Imre Lakatos, mid-20th Century philosopher of science, argued against the Popperian view of science as the progressive removal of disproven facts. The philosopher Karl Popper had held that no fact could ever be proven through experiments – no matter how many million times Newton may have seen an apple fall from a tree, one can never be certain that the million and first time the apple will not go up instead of down. Therefore, Popper held that the purpose of scientific experimentation is not to prove facts, but to disprove false ideas.
However, Lakatos argued that many scientific theories cannot be falsified through experiment. Scientific Research Programmes have "Hard Cores", ideas absolutely central to the existence of the school. If an experiment seems to disprove a theory which is part of the hard core, the scientists who work within the Research Programme will devise a new theory to explain away the anomaly. Such secondary theories form a protective belt around the hard core, and the creation and destruction of these theories constitutes scientific progress, the day to day work of scientists.

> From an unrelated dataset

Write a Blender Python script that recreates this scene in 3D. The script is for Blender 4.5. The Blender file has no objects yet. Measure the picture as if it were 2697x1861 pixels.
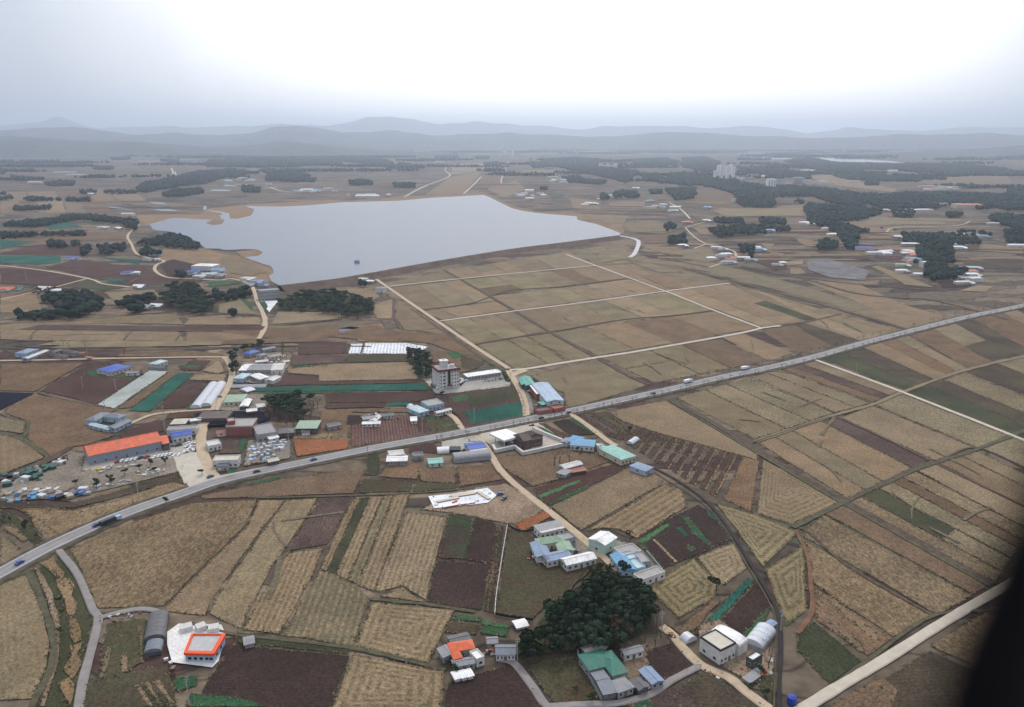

Therefore, if a physicist sees an apple fall up instead of down, he will not conclude that this disproves the law of gravity. Rather, he will bring in a new theory to explain the observation – that a strong wind blew the apple away, or that too much marijuana causes hallucinations.
If a large enough group of scientists, for whatever come to believe that an idea in the hard core is false, then the result will be a fracture within the school, and the disbelievers will form their own Scientific Research Programme, with a different hard core of theories, as well as different negative and positive heuristics.
Lakatos’s Hard Core mirrors Kuhn’s normal science, the principle differences between their theories being that in Lakatos view, different scientific research programmes coexist at the same time, and the process of change is evolutionary, not revolutionary.